■ PROBLEM TO WORK ON:
Search the material below for the word "this". Copy every line that has it.

3D scene scripts
— begin —

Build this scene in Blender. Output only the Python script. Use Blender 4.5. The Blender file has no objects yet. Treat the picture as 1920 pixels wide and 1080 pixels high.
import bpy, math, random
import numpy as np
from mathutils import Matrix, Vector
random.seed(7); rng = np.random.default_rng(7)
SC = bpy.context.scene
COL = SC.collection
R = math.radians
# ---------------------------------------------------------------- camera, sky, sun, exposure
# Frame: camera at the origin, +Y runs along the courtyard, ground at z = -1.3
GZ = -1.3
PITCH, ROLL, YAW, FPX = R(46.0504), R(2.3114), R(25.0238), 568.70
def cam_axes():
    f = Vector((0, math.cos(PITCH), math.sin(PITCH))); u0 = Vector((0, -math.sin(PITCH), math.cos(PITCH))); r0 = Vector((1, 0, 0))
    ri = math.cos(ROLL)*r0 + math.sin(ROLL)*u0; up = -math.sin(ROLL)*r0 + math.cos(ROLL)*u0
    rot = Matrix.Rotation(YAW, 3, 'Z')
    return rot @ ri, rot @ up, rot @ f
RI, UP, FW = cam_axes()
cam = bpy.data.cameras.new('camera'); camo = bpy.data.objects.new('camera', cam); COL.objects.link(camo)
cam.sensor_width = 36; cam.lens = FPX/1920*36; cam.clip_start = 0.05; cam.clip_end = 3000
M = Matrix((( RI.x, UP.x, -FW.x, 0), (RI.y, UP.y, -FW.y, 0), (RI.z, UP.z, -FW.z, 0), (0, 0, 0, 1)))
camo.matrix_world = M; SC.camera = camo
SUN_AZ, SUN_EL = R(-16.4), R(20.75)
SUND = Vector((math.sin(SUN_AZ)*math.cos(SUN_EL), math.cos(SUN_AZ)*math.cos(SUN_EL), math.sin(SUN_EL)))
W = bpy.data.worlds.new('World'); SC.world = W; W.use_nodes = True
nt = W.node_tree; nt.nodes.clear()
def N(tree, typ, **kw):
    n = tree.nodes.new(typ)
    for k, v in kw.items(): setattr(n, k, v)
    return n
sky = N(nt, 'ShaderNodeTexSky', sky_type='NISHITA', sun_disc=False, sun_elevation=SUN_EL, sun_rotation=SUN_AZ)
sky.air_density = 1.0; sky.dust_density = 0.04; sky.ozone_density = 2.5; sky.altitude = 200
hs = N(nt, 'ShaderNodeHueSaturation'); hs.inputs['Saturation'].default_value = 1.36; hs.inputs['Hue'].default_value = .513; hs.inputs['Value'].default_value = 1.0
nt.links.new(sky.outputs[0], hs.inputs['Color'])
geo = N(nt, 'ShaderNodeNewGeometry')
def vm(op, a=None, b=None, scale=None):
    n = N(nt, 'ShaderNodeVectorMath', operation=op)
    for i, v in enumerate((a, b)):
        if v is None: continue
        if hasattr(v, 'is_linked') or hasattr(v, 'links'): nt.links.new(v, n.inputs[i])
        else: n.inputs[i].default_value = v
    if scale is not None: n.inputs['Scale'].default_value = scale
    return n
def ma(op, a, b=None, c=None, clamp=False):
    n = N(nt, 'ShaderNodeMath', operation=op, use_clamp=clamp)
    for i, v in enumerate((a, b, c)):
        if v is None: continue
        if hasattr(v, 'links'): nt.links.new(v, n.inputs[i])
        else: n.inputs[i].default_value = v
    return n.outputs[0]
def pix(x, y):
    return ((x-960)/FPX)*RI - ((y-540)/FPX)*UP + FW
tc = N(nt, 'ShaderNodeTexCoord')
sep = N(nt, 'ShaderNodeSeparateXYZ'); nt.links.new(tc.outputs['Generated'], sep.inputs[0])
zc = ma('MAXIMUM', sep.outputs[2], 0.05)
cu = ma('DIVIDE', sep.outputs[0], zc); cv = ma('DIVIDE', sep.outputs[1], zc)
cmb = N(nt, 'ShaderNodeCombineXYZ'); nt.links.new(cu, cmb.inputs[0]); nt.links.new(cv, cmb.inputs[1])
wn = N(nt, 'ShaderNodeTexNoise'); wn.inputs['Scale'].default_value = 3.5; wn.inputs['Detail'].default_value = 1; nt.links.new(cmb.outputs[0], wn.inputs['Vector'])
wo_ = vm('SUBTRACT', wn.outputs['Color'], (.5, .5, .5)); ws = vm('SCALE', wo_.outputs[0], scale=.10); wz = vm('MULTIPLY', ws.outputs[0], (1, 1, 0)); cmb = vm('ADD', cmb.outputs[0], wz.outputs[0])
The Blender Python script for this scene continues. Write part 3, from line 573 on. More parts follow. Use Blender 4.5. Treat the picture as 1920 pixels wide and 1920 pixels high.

— end —

■ REPLY:
Build this scene in Blender. Output only the Python script. Use Blender 4.5. The Blender file has no objects yet. Treat the picture as 1920 pixels wide and 1080 pixels high.
The Blender Python script for this scene continues. Write part 3, from line 573 on. More parts follow. Use Blender 4.5. Treat the picture as 1920 pixels wide and 1920 pixels high.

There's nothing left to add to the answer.